Start-up companies have great advantages because of their close-knit atmosphere. Because they work together in a small team, each employee carries significant weight for the company – personally touching each success and failure. The incentive for innovation is high and their contribution to success is clear.

But when a company grows, each new employee means the workload is distributed more broadly. After a certain amount of growth, individuals don’t feel personally responsible for driving innovation. A creative lethargy can spread to create a heads-down culture narrowly focusing on tasks.

To maintain your innovative edge while growing, these lessons from start-up culture can prove invaluable.

Define Your Values

Think about the values of the most innovative large companies. Google improves the web experience. Facebook helps you be social. IBM makes business easier. Each is rooted in a simple goal with infinite solutions. Their core values all point to one thing – creating better methods. Using the company’s values as a guide, each employee is empowered to think about new ideas, suggest changes, and implement them.

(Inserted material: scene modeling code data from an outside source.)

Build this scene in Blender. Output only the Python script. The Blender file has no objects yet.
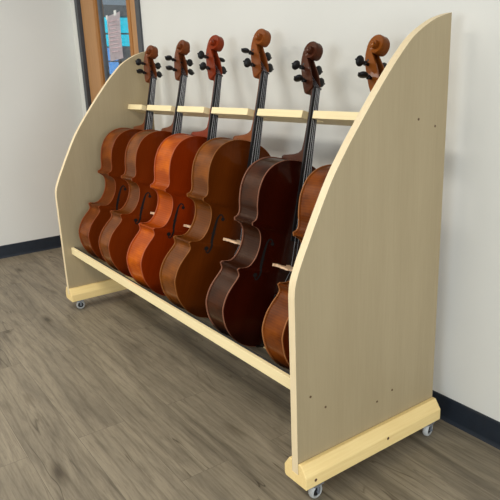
import bpy, bmesh, math, random
from mathutils import Matrix, Vector
random.seed(5)
S = bpy.context.scene
COL = S.collection

# ------------------------------------------------------------------ camera
def make_camera():
    yaw, pitch, roll, f = 0.9646, -0.2836, -0.0404, 597.47
    sy, cy, sp, cp = math.sin(yaw), math.cos(yaw), math.sin(pitch), math.cos(pitch)
    fw = Vector((-sy*cp, cy*cp, sp)); rt = Vector((cy, sy, 0)); up = rt.cross(fw)
    c, s = math.cos(roll), math.sin(roll)
    r2 = rt*c + up*s; u2 = up*c - rt*s
    cam = bpy.data.cameras.new('camera'); o = bpy.data.objects.new('camera', cam); COL.objects.link(o)
    m = Matrix((r2, u2, -fw)).transposed().to_4x4()
    m.translation = Vector((1.1988, -0.9663, 1.2478))
    o.matrix_world = m
    cam.sensor_width = 36; cam.lens = f/500*36; cam.shift_x = -2/500
    cam.clip_start = 0.02
    S.camera = o
make_camera()

# ------------------------------------------------------------------ world, lights, exposure
w = bpy.data.worlds.new('world'); S.world = w; w.use_nodes = True
w.node_tree.nodes['Background'].inputs[0].default_value = (0.86, 0.93, 1.0, 1)
w.node_tree.nodes['Background'].inputs[1].default_value = 0.27
def area(name, loc, size, power, col, target):
    l = bpy.data.lights.new(name, 'AREA'); l.shape = 'RECTANGLE'; l.size, l.size_y = size
    l.energy = power; l.color = col
    o = bpy.data.objects.new(name, l); COL.objects.link(o); o.location = loc
    o.rotation_euler = (Vector(target)-Vector(loc)).to_track_quat('-Z', 'Y').to_euler()
area('ceiling_panel_light', (-2.5, -1.5, 2.75), (1.2, 0.6), 32, (1.0, .965, .90), (-2.5, -1.45, 0))
area('ceiling_panel_light', (-0.6, -1.5, 2.75), (1.2, 0.6), 33, (1.0, .965, .90), (-0.6, -1.45, 0))
area('ceiling_panel_light', (1.9, -1.5, 2.75), (1.2, 0.6), 24, (1.0, .965, .90), (1.9, -1.45, 0))  # extra panel added to brighten the lower wall right of the rack
area('ceiling_panel_light', (-1.6, -3.6, 2.75), (2.4, 1.2), 46, (1.0, .965, .90), (-1.6, -3.5, 0))
area('daylight_fill', (4.6, -1.3, 1.0), (2.6, 1.4), 105, (.86, .94, 1.0), (-1, 0.2, .6))
area('daylight_fill', (1.2, -4.6, 1.5), (2.2, 1.4), 78, (.86, .94, 1.0), (-3.4, -.2, 1.2))  # fill added to brighten the left wall, no known window here
area('backdrop_fill_light', (-5.6, 1.9, 2.2), (1.0, 1.0), 40, (.9, .97, 1.0), (-6.6, 2.3, 1.3))  # lamp added to light the backdrop behind the tinted panes
area('hallway_fill_light', (-3.6, 1.7, 2.7), (.6, .6), 9, (.92, .97, 1.0), (-3.6, 1.7, 0))  # added fill lamp so the hallway door is not dark
S.view_settings.view_transform = 'Standard'; S.view_settings.look = 'None'
S.view_settings.gamma = 1; S.view_settings.exposure = 0.0
S.view_settings.use_curve_mapping = False

# ------------------------------------------------------------------ helpers
def link(o, parent=None, label=None):
    COL.objects.link(o)
    if parent is not None: o.parent = parent
    if label: o['label'] = label
    return o
def mesh_obj(name, bm, mats, parent=None, smooth=False, label=None, angle=None):
    bmesh.ops.recalc_face_normals(bm, faces=bm.faces[:])
    me = bpy.data.meshes.new(name); bm.to_mesh(me); bm.free()
    if not isinstance(mats, (list, tuple)): mats = [mats]
    for m in mats: me.materials.append(m)
    if smooth:
        for p in me.polygons: p.use_smooth = True
        if angle:
            me.set_sharp_from_angle(angle=math.radians(angle))
    return link(bpy.data.objects.new(name, me), parent, label)
def empty(name, label, cat, group=None, loc=(0, 0, 0)):
    o = bpy.data.objects.new(name, None); COL.objects.link(o); o.location = loc
    o.empty_display_size = .1
    o['label'] = label; o['category'] = cat
    if group: o['group'] = group
    return o
def struct(o): o['kind'] = 'structure'; return o
def box(bm, a, b, bev=0.0):
    r = bmesh.ops.create_cube(bm, size=1)['verts']
    for v in r:
        v.co = Vector([(a[i]+b[i])/2 + v.co[i]*(b[i]-a[i]) for i in range(3)])
    if bev:
        es = list({e for v in r for e in v.link_edges})
        bmesh.ops.bevel(bm, geom=es, offset=bev, segments=2, affect='EDGES', profile=.5)
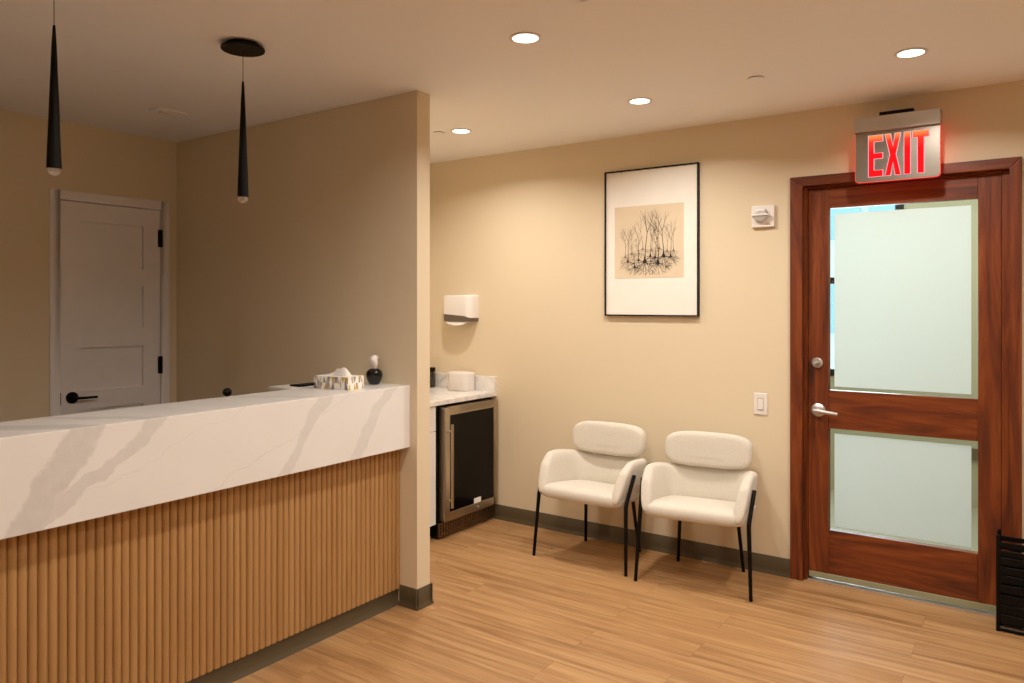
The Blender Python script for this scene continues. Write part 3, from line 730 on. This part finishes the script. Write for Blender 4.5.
# ------------------------------------------------------------------ chairs
def make_chair():
    root = thing('armchair', 'cream fabric armchair nearer the fridge', 'chair', (-2.174, 3.985, 0), 0, 'cream waiting chairs along the back wall')
    F = M['fabric']
    # wrap-around shell
    zb, ztop, th = .385, .606, .062
    path = []
    hw, yfr, yst, ybk = .268, -.222, .012, .212
    ns = 6
    for k in range(ns): path.append((hw, yfr + (yst - yfr) * k / ns))
    na = 16
    for k in range(na + 1):
        a = PI * k / na; c, s_ = math.cos(a), math.sin(a); e = 2 / 2.9
        path.append((hw * math.copysign(abs(c) ** e, c), yst + (ybk - yst) * abs(s_) ** e))
    for k in range(ns - 1, -1, -1): path.append((-hw, yfr + (yst - yfr) * k / ns))
    rings = []
    for i, (x, y) in enumerate(path):
        a = Vector(path[max(i - 1, 0)]); b_ = Vector(path[min(i + 1, len(path) - 1)]); d = (b_ - a).normalized()
        nrm = Vector((d.y, -d.x))      # outward
        if nrm.dot(Vector((x, y - .0))) < 0: nrm = -nrm
        front = max(0, min(1, (-.02 - y) / .185))
        zt = ztop - .032 * max(0, min(1, (y - .0) / .2)) - (.050 * (1 - math.sqrt(max(0, 1 - max(0, (front - .60) / .40) ** 2))))
        flare = .030
        ring = []
        for o, hz_ in ((-th * .92, zb + .004), (-th, zb + .05), (-th * 1.0, zt - .035), (-th * .80, zt - .006), (-th * .35, zt + .003), (-th * .05, zt - .012), (0, zt - .05), (0, zb + .05), (-.008, zb), (-th * .5, zb - .004)):
            f_ = (hz_ - zb) / (ztop - zb)
            oo = o + flare * f_
            sh_ = .085 * f_ * front
            ring.append((x + nrm.x * oo, y + nrm.y * oo + sh_, hz_))
        rings.append(ring)
    # rounded ends
    def endcap(r, dy, k):
        c = Vector((sum(p[0] for p in r) / len(r), sum(p[1] for p in r) / len(r), sum(p[2] for p in r) / len(r)))
        return [(c.x + (p[0] - c.x) * k, p[1] + dy, c.z + (p[2] - c.z) * (.5 + k / 2)) for p in r]
    rings = [endcap(rings[0], -.018, .55), endcap(rings[0], -.010, .9)] + rings + [endcap(rings[-1], -.010, .9), endcap(rings[-1], -.018, .55)]
    MB().rings(rings).build('arm_shell', F, root, local=True, smooth=80, sub=1)
    # seat cushion
    def se(hx_, y0, y1, z, e=4.5, n=40, crown=0):
        cy, hy_ = (y0 + y1) / 2, (y1 - y0) / 2; pts = []
        for k in range(n):
            a = 2 * PI * k / n; c, s_ = math.cos(a), math.sin(a)
            pts.append((hx_ * math.copysign(abs(c) ** (2 / e), c), cy + hy_ * math.copysign(abs(s_) ** (2 / e), s_), z))
        return pts
    def tilt(r, k=.12): return [(x, y, z - k * max(0, y + .18)) for x, y, z in r]
    MB().rings([se(.22, -.18, .15, .362, 6), se(.256, -.226, .185, .364, 7), se(.267, -.240, .195, .374, 7), se(.269, -.2445, .196, .392, 7), tilt(se(.267, -.242, .195, .414, 7), .05), tilt(se(.258, -.232, .19, .429, 7), .08), tilt(se(.235, -.20, .18, .437, 6)), tilt(se(.14, -.12, .11, .444)), tilt(se(.04, -.03, .03, .446))]).build('seat', F, root, local=True, smooth=80)
    # backrest pad: soft lozenge bent around the sitter
    def loz(hx_, hz_, y, n=56):
        pts = []; e = 3.7
        for k in range(n):
            a = 2 * PI * k / n; c, s_ = math.cos(a), math.sin(a)
            x = hx_ * math.copysign(abs(c) ** (2 / e), c); z = hz_ * math.copysign(abs(s_) ** (2 / e), s_)
            pts.append((x, y - .22 * x * x + .10 * z, .673 + z))
        return pts
    y0 = .176
    prof = [(.185, .040, -.034), (.218, .074, -.0335), (.234, .088, -.030), (.243, .0955, -.019), (.246, .098, 0), (.243, .0955, .019), (.234, .088, .030), (.218, .074, .0335), (.185, .040, .034)]
    MB().rings([loz(a, b_, y0 + c) for a, b_, c in prof]).build('backrest', F, root, local=True, smooth=80)
    # tubular legs
    for s_ in (-1, 1):
        MB().tube([(s_ * .303, -.212, .0005), (s_ * .287, -.180, .366), (s_ * .2875, -.172, .388), (s_ * .301, -.100, .535)], [.0095, .0115, .0115, .0105], 12).build('leg', M['black_metal'], root, local=True)
        MB().tube([(s_ * .186, .208, .0005), (s_ * .157, .160, .368)], [.0095, .0115], 12).build('leg', M['black_metal'], root, local=True)
    return root
ch = make_chair()
c2 = copy_tree(ch); c2.location = (-1.522, 3.987, 0); c2.rotation_euler = (0, 0, R(7)); c2['label'] = 'cream fabric armchair nearer the wooden door and light switch'

# ------------------------------------------------------------------ rack at the right edge
RK = thing('slatted_rack', 'low black slatted rack standing at the right edge beside the wooden door', 'rack', (-.03, 4.18, 0))
rx0, rx1, ry0, ry1, rh = -.166, .20, 4.116, 4.238, .440
for x in (rx0, rx1 - .016):
    for y in (ry0, ry1 - .016): MB().box(x, x + .016, y, y + .016, 0.0005, rh).build('post', M['black_plastic'], RK, bevel=.002)
MB().box(rx0 + .017, rx1 - .017, ry0 + .004, ry1 - .004, .012, .022).build('tray', M['grey_plastic'], RK)
z = .003; k = 0
hs = [.014, .040, .040, .040, .036, .034, .034, .032, .024, .022]; gaps = [.022, .005, .005, .010, .010, .005, .010, .008, .016, .014]
for h_, g_ in zip(hs, gaps):
    if z + h_ > rh: break
    sl = MB(); sl.box(rx0 + .0165, rx1 - .0165, ry0 + .001, ry0 + .007, z, z + h_).box(rx0 + .0165, rx1 - .0165, ry1 - .007, ry1 - .001, z, z + h_)
    sl.box(rx0 + .001, rx0 + .007, ry0 + .0165, ry1 - .0165, z, z + h_).box(rx1 - .007, rx1 - .001, ry0 + .0165, ry1 - .0165, z, z + h_)
    sl.build('slat', M['black_plastic'], RK, bevel=.001, seg=1); z += h_ + g_

# ------------------------------------------------------------------ ceiling fittings
def downlight(x, y, label):
    t_ = thing('recessed_downlight', label, 'ceiling light', (x, y, CEIL), 0, 'recessed ceiling downlights')
    MB().lathe([(.052, -.0005), (.062, -.0005), (.064, -.004), (.060, -.006), (.050, -.0045), (.050, -.0005)], (0, 0, 0), 40).build('trim_ring', M['white_plastic'], t_, local=True)
    MB().lathe([(0, -.0008), (.0495, -.0008), (.0495, -.003), (0, -.003)], (0, 0, 0), 40).build('lens', M['lens_on'], t_, local=True)
    return t_
LIT = [(-1.661, 2.47, 'lit recessed downlight nearest the camera, at the top centre'), (-.442, 3.538, 'lit recessed downlight above the exit sign'),
       (-1.693, 3.575, 'lit recessed downlight in front of the framed picture'), (-2.874, 3.575, 'lit recessed downlight above the fridge nook')]
for x, y, lb in LIT: downlight(x, y, lb)
LAMPS = [(x, y) for x, y, _ in LIT] + [(-.44, 2.47), (-1.66, 1.25), (-.44, 1.25), (-1.66, .0), (-.44, 0), (.8, 2.47), (.8, 1.0), (.8, 3.54)]
for i, (x, y) in enumerate(LAMPS):
    ld = bpy.data.lights.new('downlight_lamp', 'AREA'); ld.shape = 'DISK'; ld.size = .09
    ld.energy = 12.3 if i < 4 else 7.5; ld.color = (1, .905, .79); ld.spread = R(150)
    lo = bpy.data.objects.new('downlight_lamp', ld); COL.objects.link(lo); lo.location = (x, y, CEIL - .008)
def disc(x, y, lb, r):
    t_ = thing('sprinkler_cover', lb, 'sprinkler', (x, y, CEIL), 0)
    MB().lathe([(0, 0), (r * .9, 0), (r * .9, -.004), (0, -.004)], (0, 0, 0), 32).build('shadow_gap', M['grey_plastic'], t_, local=True)
    MB().lathe([(0, -.0042), (r, -.0042), (r, -.007), (r * .96, -.008), (0, -.008)], (0, 0, 0), 32).build('cover_plate', M['ceil'], t_, local=True)
disc(-1.081, 3.525, 'flat round sprinkler cover on the ceiling left of the exit sign', .040)
disc(-3.02, 3.538, 'flat round sprinkler cover on the ceiling beside the partition end', .040)
# square diffuser at the top edge, small flush vent over the desk area
AV = thing('ceiling_vent', 'corner of a square white ceiling vent at the top edge of the photo', 'vent', (-1.16, 2.14, CEIL))
mb = MB(); 
for a, b_ in ((.15, .135), ): mb.box(-a, a, -a, -b_, -.008, -.0005).box(-a, a, b_, a, -.008, -.0005).box(-a, -b_, -b_, b_, -.008, -.0005).box(b_, a, -b_, b_, -.008, -.0005)
mb.build('frame', M['ceil'], AV, local=True, bevel=.002)
for y in (-.09, -.045, 0, .045, .09): MB().box(-.134, .134, y - .012, y + .012, -.006, -.002).build('slat', M['ceil'], AV, local=True)
MB().box(-.134, .134, -.134, .134, -.0015, -.0005).build('backing', M['ceil'], AV, local=True)
FV = thing('ceiling_fitting', 'small flush white fitting on the dim ceiling near the white door', 'ceiling fitting', (-3.885, 2.30, CEIL), R(0))
MB().box(-.045, .045, -.085, .085, -.010, -.0005).build('plate', M['ceil'], FV, local=True, bevel=.001)
MB().box(-.02, .02, -.05, .05, -.018, -.0102).build('lens', M['white_plastic'], FV, local=True, bevel=.002)

# ------------------------------------------------------------------ pendants
PN = thing('pendant_lamp', 'slim black cone pendant nearer the partition wall', 'pendant lamp', (-2.637, 1.879, 1.905), 0, 'slim black pendants over the desk')
zc = CEIL - 1.905
MB().lathe([(0, zc - .0005), (.064, zc - .0005), (.064, zc - .014), (.083, zc - .015), (.085, zc - .018), (.085, zc - .024), (.083, zc - .026), (0, zc - .026)], (0, 0, 0), 48).build('canopy', M['black_metal'], PN, local=True)
MB().tube([(0, 0, .49), (0, 0, zc - .02)], .0013, 8).build('cord', M['black_plastic'], PN, local=True)
MB().lathe([(0, .493), (.0035, .493), (.0045, .485), (.0078, .43), (.0222, .030), (.0222, .026), (.019, .026), (.018, .030), (0, .030)], (0, 0, 0), 32).build('lamp_shade', M['black_metal'], PN, local=True)
MB().lathe([(.0195 * math.sin(PI * k / 14), .024 - .0195 * math.cos(PI * k / 14) - .003) for k in range(15)], (0, 0, 0), 28).build('crystal_lens', M['crystal'], PN, local=True, smooth=80)
P2_ = copy_tree(PN); P2_.location = (-2.637, 1.166, 1.916); P2_['label'] = 'slim black cone pendant at the left, in front of the white door'

# ------------------------------------------------------------------ added lobby fill lights, outside, camera
def area(x, y, z, sx, sy, e, col, rot=(0, 0, 0)):
    ld = bpy.data.lights.new('lobby_fill_light', 'AREA'); ld.shape = 'RECTANGLE'; ld.size = sx; ld.size_y = sy; ld.energy = e; ld.color = col
    lo = bpy.data.objects.new('lobby_fill_light', ld); COL.objects.link(lo); lo.location = (x, y, z); lo.rotation_euler = rot
area(-.4, 5.5, 2.58, 2.2, .9, 52, (1, .94, .82))  # added fill below the lobby ceiling, no fixture there; brightens lobby and film
area(-1.4, HY - .02, 1.7, 1.0, 1.4, 54, (.82, .91, 1), (R(-90), 0, 0))  # added upright panel at the window, stands in for daylight on the film
wd = bpy.data.worlds.new('World'); SC.world = wd; wd.use_nodes = True
nt = wd.node_tree; bg = nt.nodes['Background']
sky = nt.nodes.new('ShaderNodeTexSky'); sky.sky_type = 'HOSEK_WILKIE'; sky.turbidity = 3; sky.sun_direction = (.3, -.6, .7)
mxn = nt.nodes.new('ShaderNodeMix'); mxn.data_type = 'RGBA'; mxn.inputs[0].default_value = .6
nt.links.new(sky.outputs[0], mxn.inputs[6]); mxn.inputs[7].default_value = (.75, .88, 1, 1)
nt.links.new(mxn.outputs[2], bg.inputs[0]); bg.inputs[1].default_value = 3.2

cam = bpy.data.cameras.new('Camera'); co = bpy.data.objects.new('Camera', cam); COL.objects.link(co)
co.location = (0, 0, 1.5); co.rotation_euler = (R(90), 0, R(34.94))
cam.sensor_width = 36; cam.sensor_fit = 'HORIZONTAL'; cam.lens = 36 * 756 / 1024
cam.shift_y = -(341.5 - 304) / 1024; cam.clip_start = .05
SC.camera = co
SC.view_settings.view_transform = 'Standard'
SC.view_settings.look = 'None'
SC.view_settings.exposure = 0.0
SC.view_settings.gamma = 1.12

So what are your company’s values? What guides your internal and external solutions? Every employee should know the values by heart to help grow their contribution.

Create the Right Atmosphere

Ever wonder why you can get so much work done on a plane? Or why a great idea pops into your head during a relaxing Saturday instead of in the heat of a business meeting? It’s the atmosphere. The plane helps you focus by removing distractions. The weekend takes you away from the stressful workplace atmosphere, giving you a new perspective.

Companies can make simple changes to their offices to create atmospheres designed to produce innovation. Build a quiet room that employees can reserve for focus sessions. Start meetings with a quick game. Have a meeting at a nearby park. The possibilities are endless.

Have Fun

Jack Foster, a creative director with over 35 years experience, wrote in his book How to Get Ideas:

“I always knew which team would come up with the best ideas, the best ads, the best television commercials, the best billboards. It was the team that was having the most fun.”

Business may be a serious matter, but ideas aren’t. To get ideas, people need to have the freedom to smile, joke, and laugh. This atmosphere needs to start with the CEO and be championed by every level below.

Imagine a job where thinking of new ideas is fun and everyone gets to do it. Sounds a lot like a start-up, right? With the right values, atmosphere and attitude, any company can harness the innovative power of start-ups.